Ao negar veemente que conhecia Fernando, o interrogador se exaltou.
– Seu filho da puta, você está pensando que isso é brincadeira? Pois eu vou jogar ele em cima de você, pra vê se você o conhece. Depois disso os soldados que acompanhavam o interrogatório bateram em Severino e o levaram para sua cela. No mesmo dia, às 22 horas, soldados abriram sua cela e mandaram-no encostar-se na parede, ao fundo. Entraram carregando uma pessoa, era Fernando Sandália, somente de short. Muito ferido, o guardas bateram muito nele, dois de cada lado, chutando e dando golpes. Depois de cinco minutos, Fernando não aguentou e desmaiou. Os torturadores o deixaram e saíram da cela do Poeta.

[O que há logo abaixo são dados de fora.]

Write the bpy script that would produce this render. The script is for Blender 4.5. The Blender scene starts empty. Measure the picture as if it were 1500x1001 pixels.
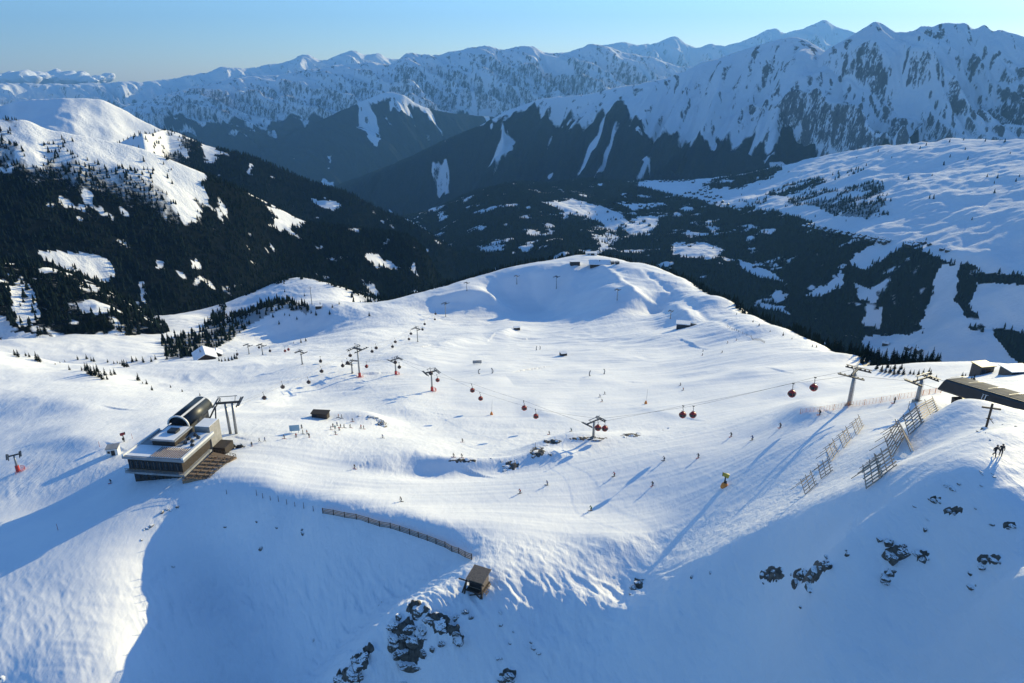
Q = 1
import bpy, bmesh, math, random
import numpy as np
from mathutils import Vector, Matrix

# ------------------------------------------------------------------ scene, camera
SC = bpy.context.scene
COL = SC.collection
F = 1010.0
PITCH = math.radians(21.0)
SUN_AZ, SUN_EL = math.radians(43.0), math.radians(16.0)

cam_d = bpy.data.cameras.new("camera")
cam = bpy.data.objects.new("camera", cam_d)
COL.objects.link(cam)
cam_d.sensor_width = 36.0
cam_d.lens = 36.0 * F / 1500.0
cam_d.clip_start = 1.0
cam_d.clip_end = 200000.0
cam.rotation_euler = (math.pi / 2 - PITCH, 0, 0)
SC.camera = cam


def ray(u, v):
    """bearing and downward tangent of the sight line through a photo point"""
    u = np.asarray(u, float)
    v = np.asarray(v, float)
    x = u - 750.0
    y = v - 500.5
    fw = F * math.cos(PITCH) - y * math.sin(PITCH)
    dn = F * math.sin(PITCH) + y * math.cos(PITCH)
    return np.arctan2(x, fw), dn / np.hypot(x, fw)


def proj(x, y, z):
    """photo point of a place in the world"""
    c, s = math.cos(PITCH), math.sin(PITCH)
    d = y * c - z * s
    up = y * s + z * c
    d = np.where(d < 1e-3, 1e-3, d)
    return 750.0 + F * x / d, 500.5 - F * up / d


# ------------------------------------------------------------------ noise
def pn(x, y, seed=0):
    x = np.asarray(x, np.float32)
    y = np.asarray(y, np.float32)
    xi = np.floor(x)
    yi = np.floor(y)
    fx = x - xi
    fy = y - yi
    xi = xi.astype(np.int64)
    yi = yi.astype(np.int64)

    def g(i, j, dx, dy):
        h = (i * 374761393 + j * 668265263 + seed * 1274126177) & 0xFFFFFFFF
        h = ((h ^ (h >> 13)) * 1274126177) & 0xFFFFFFFF
        h = (h ^ (h >> 16)) & 1023
        a = (h * (2 * math.pi / 1024)).astype(np.float32)
        return np.cos(a) * dx + np.sin(a) * dy

    w = fx * fx * fx * (fx * (fx * 6 - 15) + 10)
    t = fy * fy * fy * (fy * (fy * 6 - 15) + 10)
    a = g(xi, yi, fx, fy)
    b = g(xi + 1, yi, fx - 1, fy)
    c = g(xi, yi + 1, fx, fy - 1)
    d = g(xi + 1, yi + 1, fx - 1, fy - 1)
    return ((a + (b - a) * w) * (1 - t) + (c + (d - c) * w) * t) * 1.5


def fbm(x, y, n=4, seed=0, gain=0.5, lac=2.03):
    s = 0
    a = 1.0
    for i in range(n):
        s = s + a * pn(x, y, seed + i)
        x = x * lac + 17.3
        y = y * lac - 9.1
        a *= gain
    return s


def ridged(x, y, n=4, seed=0, gain=0.5, lac=2.03):
    s = 0
    a = 1.0
    for i in range(n):
        s = s + a * (1 - 2 * np.abs(pn(x, y, seed + i)))
        x = x * lac + 17.3
        y = y * lac - 9.1
        a *= gain
    return s


def sstep(a, b, x):
    t = np.clip((x - a) / (b - a), 0, 1)
    return t * t * (3 - 2 * t)


def pch(xs, ys, x):
    """smooth monotone interpolation through points"""
    xs = np.asarray(xs, float)
    ys = np.asarray(ys, float)
    h = np.diff(xs)
    d = np.diff(ys) / h
    m = np.zeros_like(ys)
    m[0], m[-1] = d[0], d[-1]
    ok = d[1:] * d[:-1] > 0
    m[1:-1][ok] = 2 * d[1:][ok] * d[:-1][ok] / (d[1:] + d[:-1])[ok]
    x = np.clip(x, xs[0], xs[-1])
    i = np.clip(np.searchsorted(xs, x) - 1, 0, len(h) - 1)
    t = (x - xs[i]) / h[i]
    return (ys[i] * (1 + 2 * t) * (1 - t) ** 2 + h[i] * m[i] * t * (1 - t) ** 2
            + ys[i + 1] * t * t * (3 - 2 * t) + h[i] * m[i + 1] * t * t * (t - 1))


class RBF:
    def __init__(s, pts, smooth=1e-5):
        P = np.array(pts, float)
        s.c = P[:, :2]
        n = len(P)
        d2 = ((s.c[:, None] - s.c[None]) ** 2).sum(-1)
        K = 0.5 * d2 * np.log(d2 + 1e-12) + np.eye(n) * smooth
        A = np.zeros((n + 3, n + 3))
        A[:n, :n] = K
        A[:n, n] = 1
        A[:n, n + 1:] = s.c
        A[n:, :n] = A[:n, n:].T
        b = np.zeros(n + 3)
        b[:n] = P[:, 2]
        s.w = np.linalg.solve(A, b)

    def __call__(s, x, y):
        x = x.astype(np.float64)
        y = y.astype(np.float64)
        n = len(s.c)
        out = s.w[n] + s.w[n + 1] * x + s.w[n + 2] * y
        for (cx, cy), w in zip(s.c, s.w):
            d2 = (x - cx) ** 2 + (y - cy) ** 2 + 1e-12
            out += 0.5 * w * d2 * np.log(d2)
        return out


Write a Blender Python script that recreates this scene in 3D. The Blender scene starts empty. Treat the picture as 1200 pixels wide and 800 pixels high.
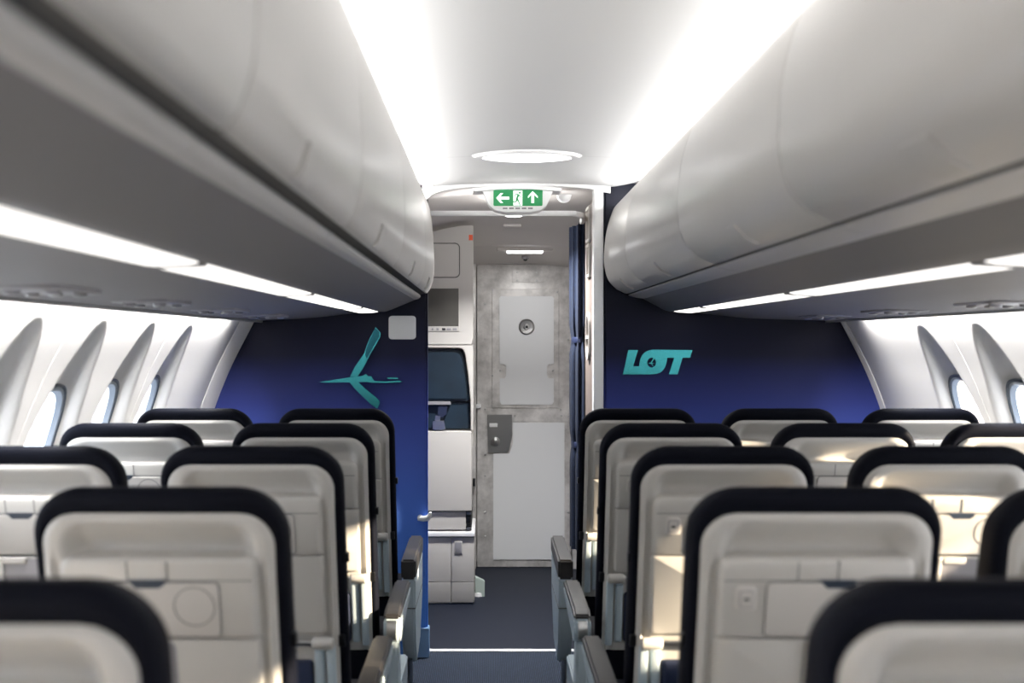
import bpy, bmesh, math
from math import sin, cos, pi, radians
from mathutils import Vector, Matrix

scene = bpy.context.scene
C = scene.collection
F, CX, CY, CZ = 1350.0, 570.0, 400.0, 1.48      # focal length in pixels, vanishing point, eye height
WALLC = 0.27                                     # centre line of the fuselage

# ------------------------------------------------------------------ camera, world, lights
cam_data = bpy.data.cameras.new('camera')
cam = bpy.data.objects.new('camera', cam_data); C.objects.link(cam)
cam.location = (0, 0, CZ); cam.rotation_euler = (pi / 2, 0, 0)
cam_data.sensor_width = 36; cam_data.lens = F / 1200 * 36
cam_data.shift_x = 30 / 1200; cam_data.clip_start = 0.02
cam_data.dof.use_dof = True; cam_data.dof.focus_distance = 5.6; cam_data.dof.aperture_fstop = 2.6
scene.camera = cam

world = bpy.data.worlds.new('sky'); scene.world = world; world.use_nodes = True
wb = world.node_tree.nodes['Background']
wb.inputs[0].default_value = (0.84, 0.91, 1.0, 1); wb.inputs[1].default_value = 7.0

SUN_DIR = Vector((-1.0, 0.32, -0.19))
sun_data = bpy.data.lights.new('sun', 'SUN'); sun_data.energy = 32; sun_data.angle = radians(1.2)
sun_data.color = (1.0, 0.80, 0.55)
sun = bpy.data.objects.new('sun', sun_data); C.objects.link(sun)
sun.rotation_euler = SUN_DIR.to_track_quat('-Z', 'Y').to_euler(); sun.location = (6, -3, 3)

def area(name, loc, size, size_y, power, rot, color=(1, 1, 1), spread=180):
    d = bpy.data.lights.new(name, 'AREA'); d.shape = 'RECTANGLE'; d.size = size; d.size_y = size_y
    d.energy = power; d.color = color; d.spread = radians(spread)
    o = bpy.data.objects.new(name, d); C.objects.link(o); o.location = loc; o.rotation_euler = rot
    return o
# ceiling wash lights lie on top of the bins and shine up on the ceiling
area('ceiling_wash_light', (-0.37, 1.5, 2.132), 0.05, 7.6, 40, (pi, radians(60), 0), (1, 0.99, 0.975))
area('ceiling_wash_light', (0.71, 1.5, 2.132), 0.05, 7.6, 40, (pi, radians(-60), 0), (1, 0.99, 0.975))
# sidewall wash lights lie in the slot between bin underside and wall, shining down
area('sidewall_wash_light', (-1.077, 1.35, 1.655), 0.02, 7.5, 100, (0, radians(16), 0), (1, 0.99, 0.97), spread=110)
area('sidewall_wash_light', (1.617, 1.35, 1.655), 0.02, 7.5, 100, (0, radians(-16), 0), (1, 0.99, 0.97), spread=110)
scene.view_settings.view_transform = 'Standard'; scene.view_settings.look = 'None'
scene.view_settings.gamma = 1; scene.view_settings.use_curve_mapping = False
scene.view_settings.exposure = -0.05
scene.cycles.max_bounces = 10; scene.cycles.diffuse_bounces = 6; scene.cycles.caustics_reflective = False
scene.cycles.caustics_refractive = False; scene.cycles.sample_clamp_indirect = 6
scene.cycles.transparent_max_bounces = 12

# ------------------------------------------------------------------ materials
def lin(c):
    return tuple(((v / 255) / 12.92 if v / 255 <= 0.04045 else ((v / 255 + 0.055) / 1.055) ** 2.4) for v in c)
def mat(name, rgb, rough=0.5, metal=0.0, noise=None, emit=None, coat=0.0, bump=None, spec=None):
    m = bpy.data.materials.new(name); m.use_nodes = True
    nt = m.node_tree; b = nt.nodes['Principled BSDF']; c = lin(rgb)
    b.inputs['Base Color'].default_value = (*c, 1); b.inputs['Roughness'].default_value = rough
    b.inputs['Metallic'].default_value = metal; b.inputs['Coat Weight'].default_value = coat
    if spec is not None: b.inputs['Specular IOR Level'].default_value = spec
    if emit: b.inputs['Emission Color'].default_value = (*emit[0], 1); b.inputs['Emission Strength'].default_value = emit[1]
    tc = nt.nodes.new('ShaderNodeTexCoord')
    if noise:
        sc, amt = noise
        n = nt.nodes.new('ShaderNodeTexNoise'); n.inputs['Scale'].default_value = sc; n.inputs['Detail'].default_value = 6
        nt.links.new(tc.outputs['Object'], n.inputs['Vector'])
        r = nt.nodes.new('ShaderNodeValToRGB'); r.color_ramp.elements[0].position = 0.3; r.color_ramp.elements[1].position = 0.7
        r.color_ramp.elements[0].color = (*[v * (1 - amt) for v in c], 1); r.color_ramp.elements[1].color = (*[min(1, v * (1 + amt)) for v in c], 1)
        nt.links.new(n.outputs['Fac'], r.inputs['Fac']); nt.links.new(r.outputs['Color'], b.inputs['Base Color'])
    if bump:
        sc, st = bump
        n = nt.nodes.new('ShaderNodeTexNoise'); n.inputs['Scale'].default_value = sc
        nt.links.new(tc.outputs['Object'], n.inputs['Vector'])
        bp = nt.nodes.new('ShaderNodeBump'); bp.inputs['Strength'].default_value = st; bp.inputs['Distance'].default_value = 0.002
        nt.links.new(n.outputs['Fac'], bp.inputs['Height']); nt.links.new(bp.outputs['Normal'], b.inputs['Normal'])
    return m
M = dict(
    ceiling=mat('ceiling_panel', (226, 226, 226), 0.65),
    bin=mat('bin_shell', (182, 179, 175), 0.32, noise=(3, 0.02)),
    rail=mat('bin_rail', (176, 174, 172), 0.35),
    dark=mat('dark_gap', (88, 87, 86), 1.0, spec=0.0),
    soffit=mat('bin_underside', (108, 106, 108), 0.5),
    wall=mat('sidewall_panel', (238, 235, 232), 0.5, noise=(2, 0.015)),
    seam=mat('panel_seam', (190, 188, 186), 0.5),
    psu=mat('service_panel', (140, 138, 142), 0.3),
    frame=mat('window_frame', (150, 158, 168), 0.35),
    gasket=mat('window_gasket', (38, 48, 62), 0.4),
    shell=mat('seat_shell', (192, 189, 184), 0.38, noise=(5, 0.02)),
    tray=mat('seat_tray', (195, 191, 186), 0.42),
    leather=mat('seat_leather', (9, 11, 20), 0.65, bump=(180, 0.2), spec=0.07),
    seam_dark=mat('seat_seam', (70, 70, 72), 0.6),
    pocket=mat('seat_pocket', (22, 34, 62), 0.7),
    armgrey=mat('armrest_shroud', (186, 200, 208), 0.35),
    armpad=mat('armrest_pad', (42, 40, 40), 0.42),
    silver=mat('satin_metal', (190, 190, 190), 0.28, 1.0),
    steel=mat('steel', (150, 150, 150), 0.35, 1.0),
    blackp=mat('black_plastic', (14, 15, 18), 0.35),
    white=mat('white_plastic', (236, 236, 236), 0.3),
    vest=mat('vestibule_lining', (208, 203, 199), 0.5),
    wardrobe=mat('wardrobe_laminate', (118, 106, 100), 0.5),
    galley=mat('galley_laminate', (188, 184, 179), 0.4),
    kick=mat('galley_kick_band', (158, 155, 151), 0.45),
    monitor=mat('monitor_glass', (84, 82, 78), 0.12),
    jseat=mat('jump_seat_leather', (28, 42, 54), 0.32, noise=(9, 0.2)),
    belt=mat('belt_webbing', (13, 27, 60), 0.7),
    orange=mat('orange_placard', (236, 92, 50), 0.5),
    vinyl=mat('vestibule_vinyl', (25, 30, 43), 0.6, noise=(60, 0.06), spec=0.2),
    dpanel=mat('door_panel_face', (230, 231, 232), 0.42),
    teal=mat('teal_metal', (84, 200, 210), 0.26, 0.9),
    green=mat('sign_green', (20, 120, 66), 0.4, emit=((0.01, 0.25, 0.08), 0.35)),
    signw=mat('sign_white', (235, 245, 238), 0.4, emit=((0.85, 1, 0.9), 0.55)),
    hook=mat('white_hook', (250, 250, 250), 0.25),
    paleblue=mat('pale_kick_plate', (120, 156, 196), 0.35),
)
def emitter(name, col, s):
    m = bpy.data.materials.new(name); m.use_nodes = True; nt = m.node_tree; nt.nodes.clear()
    e = nt.nodes.new('ShaderNodeEmission'); e.inputs[0].default_value = (*col, 1); e.inputs[1].default_value = s
    o = nt.nodes.new('ShaderNodeOutputMaterial'); nt.links.new(e.outputs[0], o.inputs[0]); return m
M['strip'] = emitter('strip_light', (1.0, 0.97, 0.93), 1.9)
M['lens'] = emitter('ceiling_lens', (1, 1, 1), 5.0); M['dome'] = emitter('dome_lens', (1, 0.98, 0.95), 16.0)

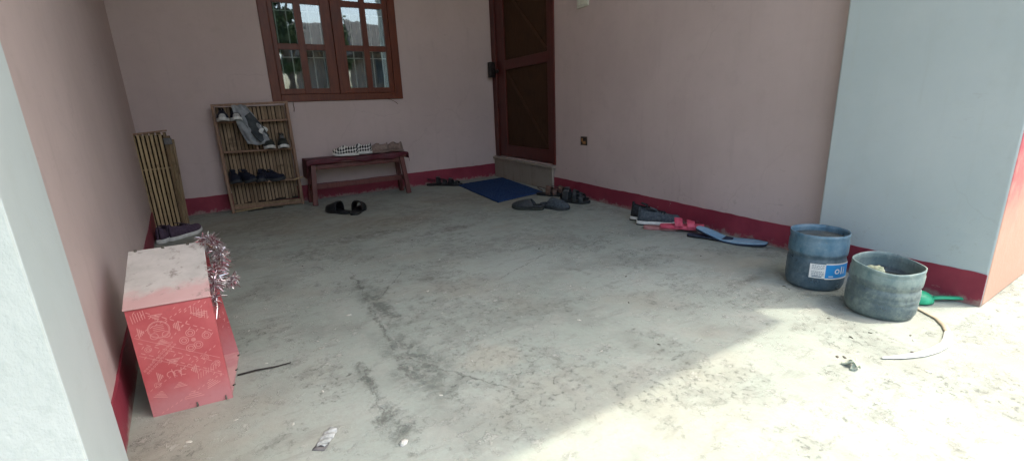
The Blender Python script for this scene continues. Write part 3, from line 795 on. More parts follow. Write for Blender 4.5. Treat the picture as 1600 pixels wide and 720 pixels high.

– Eu assisti o extermínio do companheiro Sandália. Ele sagrava pelo nariz, e por outros orifícios. Depois de duas horas, chegaram outros soldados, todos limpos, com perfume e copos com bebida na mão, acho que era uísque.
Enrolaram o corpo de Fernando em uma lona e levaram-no. O Poeta nunca mais soube deste companheiro. E suas noites nunca mais foram as mesmas.
– Não conseguia dormir, este foi um dos piores momentos da minha prisão. Ainda hoje tenho essa imagem na minha cabeça.
NOVAS PRISÕES – Passados os 25 dias, Severino foi levado à delegacia do Departamento de Ordem Política e Social, o DOPS. Chegando lá, no dia 12 de janeiro de 1973, Severino ouviu do escrivão o seguinte veredicto:
-Foi decretada sua prisão preventiva.
Para os presos políticos, isso era como uma condenação definitiva. E, podia significar uma condenação de morte. As celas do local eram pequenas, mas estavam recheadas de presos.
– A prisão era como um campo de concentração, um terror. Estava tudo imundo, acho que nunca limparam o local. Tinham percevejos, insetos. Os colchões eram muito sujos.
Ele passou 90 dias no DOPS e depois foi levado à Prisão Barreto Campelo, na Ilha de Itamaracá. Os presos políticos ficavam separados dos demais presidiários. Foram mais de dois anos de prisão, segundo a contabilidade de Severino, em lugares sem nenhuma higiene, onde sofria torturas, onde foi ceifado seu direito de liberdade. Em 1974, completando dois anos de prisão, Severino foi chamado para depor. No julgamento, era necessário ouvir testemunhas de acusação e de defesa. Ao chamar sua defesa, ninguém apareceu. Era o medo de ter o mesmo destino do Poeta e de muitos outros, que ninguém quis agir em sua causa.
– No dia da minha prisão preventiva a advogada Mércia Albuquerque (in memorian) pediu o relaxamento da prisão. Ela foi uma das poucas pessoas que tiveram coragem de me defender e de lutar contra o regime, a favor dos comunistas e presos políticos. Tenho muito que agradecer a esta mulher.
A LIBERDADE –
Depois de dois anos e quatro meses preso, Severino Quirino de Miranda foi absolvido em seu julgamento. Voltou para Caruaru, e teve que recomeçar uma nova vida, mas sem esquecer o desejo de mudar o mundo através da ideias comunistas.
– Ainda sou comunista. Desde o golpe de 1964 até hoje o partido se desestruturou. Não tem mais o mesmo vigor, mas aprendi que onde tiver um comunista, o partido ainda existe. Porque onde estiver algo errado, mesmo que se exija um sacrifício grande, o comunista grita que está errado.
O Poeta pode rever sua família, sua mulher e seus sete filhos, que na época que foi preso, tinham idades que iam entre um a 15 anos.
– Meus filhos não sabiam da minha militância. Só souberam quando fui preso. Mas, quando voltei,eles me deram muita força.
O exército, que prendia comunistas defendendo o combate ao terror, usou do terrorismo psicológico para criar uma imagem desviada de Severino para a sua vizinhança.
– Eu era bem visto por aqui antes de ser preso. Quando me prenderam e me levaram, ficavam dizendo pros meus vizinhos que eu era um terrorista. Quando voltei, tive que reconquistar a confiança do povo.
Apesar da idade avançada, Severino ainda acredita na política como forma de conscientização e mudança. Uma via para lutar por um mundo justo.
– Ainda me comunico com os companheiros de luta, através de correspondências. Hoje em dia as pessoas não conhecem a história do partido, só pensam no dinheiro que vão ganhar entrando no partido. A sociedade é de exploração, mas ainda vivemos na esperança.